### What you will do
Repeat the lines that follow, leaving nothing out.

※ ※ ※

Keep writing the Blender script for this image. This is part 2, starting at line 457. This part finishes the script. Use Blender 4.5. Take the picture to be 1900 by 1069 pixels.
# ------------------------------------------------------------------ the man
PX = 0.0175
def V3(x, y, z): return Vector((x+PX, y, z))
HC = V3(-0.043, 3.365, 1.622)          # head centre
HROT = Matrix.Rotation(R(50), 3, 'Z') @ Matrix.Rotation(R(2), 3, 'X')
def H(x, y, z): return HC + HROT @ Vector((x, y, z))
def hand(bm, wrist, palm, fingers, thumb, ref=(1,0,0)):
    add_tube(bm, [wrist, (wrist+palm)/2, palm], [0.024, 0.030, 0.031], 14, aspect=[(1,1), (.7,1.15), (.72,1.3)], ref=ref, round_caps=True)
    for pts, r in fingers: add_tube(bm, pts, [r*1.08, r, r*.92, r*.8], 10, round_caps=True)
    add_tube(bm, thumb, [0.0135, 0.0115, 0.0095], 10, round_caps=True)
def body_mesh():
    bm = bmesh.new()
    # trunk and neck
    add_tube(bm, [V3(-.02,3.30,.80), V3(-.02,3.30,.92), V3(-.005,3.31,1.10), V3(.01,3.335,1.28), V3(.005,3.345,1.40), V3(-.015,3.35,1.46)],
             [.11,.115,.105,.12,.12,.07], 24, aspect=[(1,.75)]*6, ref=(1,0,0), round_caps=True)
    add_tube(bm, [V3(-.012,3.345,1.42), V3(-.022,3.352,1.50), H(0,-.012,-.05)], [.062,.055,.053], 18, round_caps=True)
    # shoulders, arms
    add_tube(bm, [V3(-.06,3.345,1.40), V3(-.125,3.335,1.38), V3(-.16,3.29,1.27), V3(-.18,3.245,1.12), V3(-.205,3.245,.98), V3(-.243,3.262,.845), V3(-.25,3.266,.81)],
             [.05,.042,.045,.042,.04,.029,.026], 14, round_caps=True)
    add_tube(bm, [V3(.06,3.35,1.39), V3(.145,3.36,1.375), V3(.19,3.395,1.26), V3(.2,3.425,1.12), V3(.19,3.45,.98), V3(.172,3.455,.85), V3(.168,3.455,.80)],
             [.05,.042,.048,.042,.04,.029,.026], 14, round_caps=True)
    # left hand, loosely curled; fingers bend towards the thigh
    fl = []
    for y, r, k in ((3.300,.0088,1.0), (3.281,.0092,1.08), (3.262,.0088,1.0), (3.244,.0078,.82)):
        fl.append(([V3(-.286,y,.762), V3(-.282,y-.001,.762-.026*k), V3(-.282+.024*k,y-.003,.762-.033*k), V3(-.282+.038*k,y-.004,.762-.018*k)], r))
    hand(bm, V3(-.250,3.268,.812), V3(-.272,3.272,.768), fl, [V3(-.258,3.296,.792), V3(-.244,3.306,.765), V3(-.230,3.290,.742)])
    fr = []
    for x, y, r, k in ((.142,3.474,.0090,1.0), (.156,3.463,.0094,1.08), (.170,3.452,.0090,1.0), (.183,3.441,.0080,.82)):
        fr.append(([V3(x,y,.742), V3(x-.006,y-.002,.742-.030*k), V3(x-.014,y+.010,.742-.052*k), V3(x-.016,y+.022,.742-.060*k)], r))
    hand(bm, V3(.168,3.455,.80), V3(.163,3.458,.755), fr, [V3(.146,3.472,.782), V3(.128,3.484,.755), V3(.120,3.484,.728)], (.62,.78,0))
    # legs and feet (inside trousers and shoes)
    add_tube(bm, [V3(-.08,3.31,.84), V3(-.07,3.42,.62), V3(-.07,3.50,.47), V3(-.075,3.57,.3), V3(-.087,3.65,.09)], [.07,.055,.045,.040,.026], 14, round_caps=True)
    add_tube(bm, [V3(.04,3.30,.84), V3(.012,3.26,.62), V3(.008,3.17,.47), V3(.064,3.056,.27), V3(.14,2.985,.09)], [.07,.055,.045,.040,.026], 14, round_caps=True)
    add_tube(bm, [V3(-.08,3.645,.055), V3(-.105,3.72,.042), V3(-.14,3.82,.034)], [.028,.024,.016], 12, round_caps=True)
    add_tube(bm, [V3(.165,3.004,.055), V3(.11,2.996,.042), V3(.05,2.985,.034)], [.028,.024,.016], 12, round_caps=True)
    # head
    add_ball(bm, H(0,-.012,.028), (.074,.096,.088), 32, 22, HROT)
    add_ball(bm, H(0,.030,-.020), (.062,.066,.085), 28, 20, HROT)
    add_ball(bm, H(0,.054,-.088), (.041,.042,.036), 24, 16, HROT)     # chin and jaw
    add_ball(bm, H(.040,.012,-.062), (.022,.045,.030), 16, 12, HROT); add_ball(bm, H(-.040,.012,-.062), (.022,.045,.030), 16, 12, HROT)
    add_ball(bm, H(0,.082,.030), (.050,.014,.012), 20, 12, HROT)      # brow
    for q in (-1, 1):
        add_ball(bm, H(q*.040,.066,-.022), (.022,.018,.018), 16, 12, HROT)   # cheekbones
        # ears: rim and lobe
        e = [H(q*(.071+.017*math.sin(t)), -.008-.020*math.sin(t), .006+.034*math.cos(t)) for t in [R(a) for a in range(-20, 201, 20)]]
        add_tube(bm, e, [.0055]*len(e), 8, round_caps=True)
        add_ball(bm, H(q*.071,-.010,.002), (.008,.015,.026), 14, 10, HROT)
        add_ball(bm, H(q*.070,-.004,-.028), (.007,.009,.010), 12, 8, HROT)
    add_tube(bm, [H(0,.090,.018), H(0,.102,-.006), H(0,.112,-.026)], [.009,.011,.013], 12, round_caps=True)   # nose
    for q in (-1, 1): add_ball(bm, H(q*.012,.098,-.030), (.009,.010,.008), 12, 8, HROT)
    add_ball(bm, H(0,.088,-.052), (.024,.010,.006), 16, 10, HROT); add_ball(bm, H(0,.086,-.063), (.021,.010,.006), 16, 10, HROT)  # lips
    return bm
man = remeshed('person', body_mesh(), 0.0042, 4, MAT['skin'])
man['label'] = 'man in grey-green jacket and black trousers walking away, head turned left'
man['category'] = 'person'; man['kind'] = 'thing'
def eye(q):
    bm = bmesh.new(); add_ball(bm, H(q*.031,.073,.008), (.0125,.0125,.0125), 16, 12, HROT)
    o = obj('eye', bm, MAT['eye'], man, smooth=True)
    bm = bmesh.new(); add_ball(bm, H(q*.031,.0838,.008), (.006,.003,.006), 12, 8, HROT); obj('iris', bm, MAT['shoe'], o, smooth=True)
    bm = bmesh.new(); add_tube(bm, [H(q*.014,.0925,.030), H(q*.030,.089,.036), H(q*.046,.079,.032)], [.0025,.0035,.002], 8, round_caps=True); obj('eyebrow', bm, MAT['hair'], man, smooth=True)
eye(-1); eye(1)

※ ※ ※

### Full response
Keep writing the Blender script for this image. This is part 2, starting at line 457. This part finishes the script. Use Blender 4.5. Take the picture to be 1900 by 1069 pixels.
# ------------------------------------------------------------------ the man
PX = 0.0175
def V3(x, y, z): return Vector((x+PX, y, z))
HC = V3(-0.043, 3.365, 1.622)          # head centre
HROT = Matrix.Rotation(R(50), 3, 'Z') @ Matrix.Rotation(R(2), 3, 'X')
def H(x, y, z): return HC + HROT @ Vector((x, y, z))
def hand(bm, wrist, palm, fingers, thumb, ref=(1,0,0)):
    add_tube(bm, [wrist, (wrist+palm)/2, palm], [0.024, 0.030, 0.031], 14, aspect=[(1,1), (.7,1.15), (.72,1.3)], ref=ref, round_caps=True)
    for pts, r in fingers: add_tube(bm, pts, [r*1.08, r, r*.92, r*.8], 10, round_caps=True)
    add_tube(bm, thumb, [0.0135, 0.0115, 0.0095], 10, round_caps=True)
def body_mesh():
    bm = bmesh.new()
    # trunk and neck
    add_tube(bm, [V3(-.02,3.30,.80), V3(-.02,3.30,.92), V3(-.005,3.31,1.10), V3(.01,3.335,1.28), V3(.005,3.345,1.40), V3(-.015,3.35,1.46)],
             [.11,.115,.105,.12,.12,.07], 24, aspect=[(1,.75)]*6, ref=(1,0,0), round_caps=True)
    add_tube(bm, [V3(-.012,3.345,1.42), V3(-.022,3.352,1.50), H(0,-.012,-.05)], [.062,.055,.053], 18, round_caps=True)
    # shoulders, arms
    add_tube(bm, [V3(-.06,3.345,1.40), V3(-.125,3.335,1.38), V3(-.16,3.29,1.27), V3(-.18,3.245,1.12), V3(-.205,3.245,.98), V3(-.243,3.262,.845), V3(-.25,3.266,.81)],
             [.05,.042,.045,.042,.04,.029,.026], 14, round_caps=True)
    add_tube(bm, [V3(.06,3.35,1.39), V3(.145,3.36,1.375), V3(.19,3.395,1.26), V3(.2,3.425,1.12), V3(.19,3.45,.98), V3(.172,3.455,.85), V3(.168,3.455,.80)],
             [.05,.042,.048,.042,.04,.029,.026], 14, round_caps=True)
    # left hand, loosely curled; fingers bend towards the thigh
    fl = []
    for y, r, k in ((3.300,.0088,1.0), (3.281,.0092,1.08), (3.262,.0088,1.0), (3.244,.0078,.82)):
        fl.append(([V3(-.286,y,.762), V3(-.282,y-.001,.762-.026*k), V3(-.282+.024*k,y-.003,.762-.033*k), V3(-.282+.038*k,y-.004,.762-.018*k)], r))
    hand(bm, V3(-.250,3.268,.812), V3(-.272,3.272,.768), fl, [V3(-.258,3.296,.792), V3(-.244,3.306,.765), V3(-.230,3.290,.742)])
    fr = []
    for x, y, r, k in ((.142,3.474,.0090,1.0), (.156,3.463,.0094,1.08), (.170,3.452,.0090,1.0), (.183,3.441,.0080,.82)):
        fr.append(([V3(x,y,.742), V3(x-.006,y-.002,.742-.030*k), V3(x-.014,y+.010,.742-.052*k), V3(x-.016,y+.022,.742-.060*k)], r))
    hand(bm, V3(.168,3.455,.80), V3(.163,3.458,.755), fr, [V3(.146,3.472,.782), V3(.128,3.484,.755), V3(.120,3.484,.728)], (.62,.78,0))
    # legs and feet (inside trousers and shoes)
    add_tube(bm, [V3(-.08,3.31,.84), V3(-.07,3.42,.62), V3(-.07,3.50,.47), V3(-.075,3.57,.3), V3(-.087,3.65,.09)], [.07,.055,.045,.040,.026], 14, round_caps=True)
    add_tube(bm, [V3(.04,3.30,.84), V3(.012,3.26,.62), V3(.008,3.17,.47), V3(.064,3.056,.27), V3(.14,2.985,.09)], [.07,.055,.045,.040,.026], 14, round_caps=True)
    add_tube(bm, [V3(-.08,3.645,.055), V3(-.105,3.72,.042), V3(-.14,3.82,.034)], [.028,.024,.016], 12, round_caps=True)
    add_tube(bm, [V3(.165,3.004,.055), V3(.11,2.996,.042), V3(.05,2.985,.034)], [.028,.024,.016], 12, round_caps=True)
    # head
    add_ball(bm, H(0,-.012,.028), (.074,.096,.088), 32, 22, HROT)
    add_ball(bm, H(0,.030,-.020), (.062,.066,.085), 28, 20, HROT)
    add_ball(bm, H(0,.054,-.088), (.041,.042,.036), 24, 16, HROT)     # chin and jaw
    add_ball(bm, H(.040,.012,-.062), (.022,.045,.030), 16, 12, HROT); add_ball(bm, H(-.040,.012,-.062), (.022,.045,.030), 16, 12, HROT)
    add_ball(bm, H(0,.082,.030), (.050,.014,.012), 20, 12, HROT)      # brow
    for q in (-1, 1):
        add_ball(bm, H(q*.040,.066,-.022), (.022,.018,.018), 16, 12, HROT)   # cheekbones
        # ears: rim and lobe
        e = [H(q*(.071+.017*math.sin(t)), -.008-.020*math.sin(t), .006+.034*math.cos(t)) for t in [R(a) for a in range(-20, 201, 20)]]
        add_tube(bm, e, [.0055]*len(e), 8, round_caps=True)
        add_ball(bm, H(q*.071,-.010,.002), (.008,.015,.026), 14, 10, HROT)
        add_ball(bm, H(q*.070,-.004,-.028), (.007,.009,.010), 12, 8, HROT)
    add_tube(bm, [H(0,.090,.018), H(0,.102,-.006), H(0,.112,-.026)], [.009,.011,.013], 12, round_caps=True)   # nose
    for q in (-1, 1): add_ball(bm, H(q*.012,.098,-.030), (.009,.010,.008), 12, 8, HROT)
    add_ball(bm, H(0,.088,-.052), (.024,.010,.006), 16, 10, HROT); add_ball(bm, H(0,.086,-.063), (.021,.010,.006), 16, 10, HROT)  # lips
    return bm
man = remeshed('person', body_mesh(), 0.0042, 4, MAT['skin'])
man['label'] = 'man in grey-green jacket and black trousers walking away, head turned left'
man['category'] = 'person'; man['kind'] = 'thing'
def eye(q):
    bm = bmesh.new(); add_ball(bm, H(q*.031,.073,.008), (.0125,.0125,.0125), 16, 12, HROT)
    o = obj('eye', bm, MAT['eye'], man, smooth=True)
    bm = bmesh.new(); add_ball(bm, H(q*.031,.0838,.008), (.006,.003,.006), 12, 8, HROT); obj('iris', bm, MAT['shoe'], o, smooth=True)
    bm = bmesh.new(); add_tube(bm, [H(q*.014,.0925,.030), H(q*.030,.089,.036), H(q*.046,.079,.032)], [.0025,.0035,.002], 8, round_caps=True); obj('eyebrow', bm, MAT['hair'], man, smooth=True)
eye(-1); eye(1)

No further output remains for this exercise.